Checking out final student projects at App Academy is exciting. Throughout the full-time 12-week course, students work through examples of what web apps do, what they look like, and most importantly, how they work. By the time they arrive at the end of the course, students learn enough to create a functioning piece of tech they can show to prospective employers. While students push to build something special, teachers are sometimes surprised at how innovative builds get.

Over the past calendar year, we’ve seen students come up with different types of games, web applications, and mobile apps. Some use cool graphic libraries and fun design choices while others take established products and remake them with their own twist. In all, students express their burgeoning skills in awesome ways.

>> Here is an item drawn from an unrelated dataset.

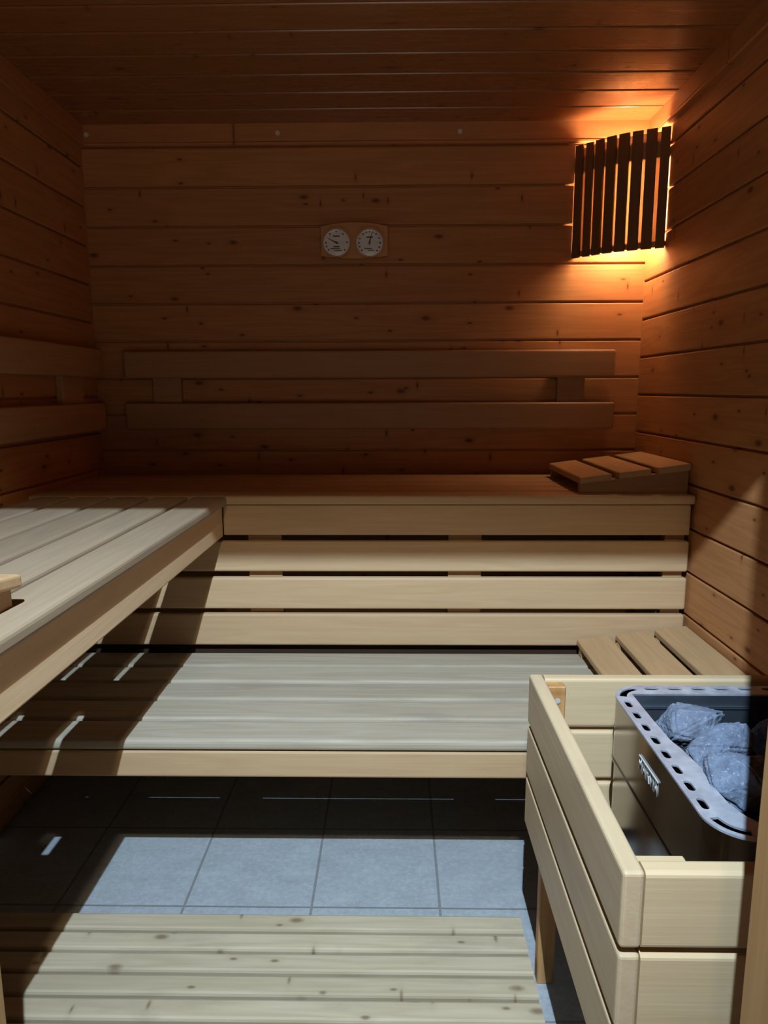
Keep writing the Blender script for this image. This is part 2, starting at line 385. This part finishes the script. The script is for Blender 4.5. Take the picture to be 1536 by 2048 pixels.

App Academy teaching staff talked to us about the following projects but they’re just a sample of the great variety and quality of apps produced by students. We analyzed them with the help of one of the bootcamp’s top instructors.

Check them out!

3D Pong and JS Hero

Created by Taylor Wong (3D Pong) and Jay Schwartz (JS Hero), these are JavaScript projects that use the three.js library to render 3D graphics. Three.js is a cross-browser library and Application Programming Interface (API) usually used to “create and display animated 3D computer graphics in a web browser,” according to Wikipedia. The instructor says both of the apps are visually interesting and “not at all” within the scope of what we teach in the curriculum. This means they’re a “testament to how quickly our students can pick up new technologies and run with them that they can get results like this in a one-week period.”

Looking at 3D Pong, notice that highlights around the arena move according to where the ball is to help depth perception. “I thought that was a very clever trick that showcased some design chops as well,” the App Academy instructor tells us.

Code Dash

This was a “Flex Project” completed by just two students on deadline, Ameet Vadhia and Vickie Chen, an unusually small group for this type of project. The course instructor tells us the students impressed technically with their original idea and because it did not sacrifice aesthetics.

The game itself is a two-player online code-typing contest that, the instructor says, uses “a combination of Websockets and logic to simulate a real-time typing experience for players.” We tried playing it several times against the computer and other players. We won a couple of times!

Code Ninja

This project was made by a single student, Julian Compagni Portis, who overcame early technical problems to come up with something quite interesting. According to our instructor, the build “involves a lot of complex and dangerous features” including a user “repl”, which allows users to type code directly into the website to be executed. REPLs are Read–Eval–Print Loops, known as “shells” in computer programming environments that take single user inputs.

“[The student] had to do a lot of legwork to keep his website secure in spite of this, and also just included TONS of features that we didn’t think he’d have time for. [Including] bots and testing for each task. It truly is an above-and-beyond project and something we only allowed the student to do because he showed so much passion for it,” our instructor said.

Stocks Overflow

Created by Angelica Velasco, this stock application has a strong design background based off a then-unreleased version of the Robin Hood stock-and-finance app.

The developer took cues from Robin Hood’s screenshots of a pre-release version of the technology and decided to create her own. Almost as if she had come up with the idea. 

“In spite of not even having a complete website to work from, she did an amazing job. Turning out a project that was amazingly polished and just beautiful to look at. She also integrated multiple Finance APIs to generate the market data,” the instructor told us.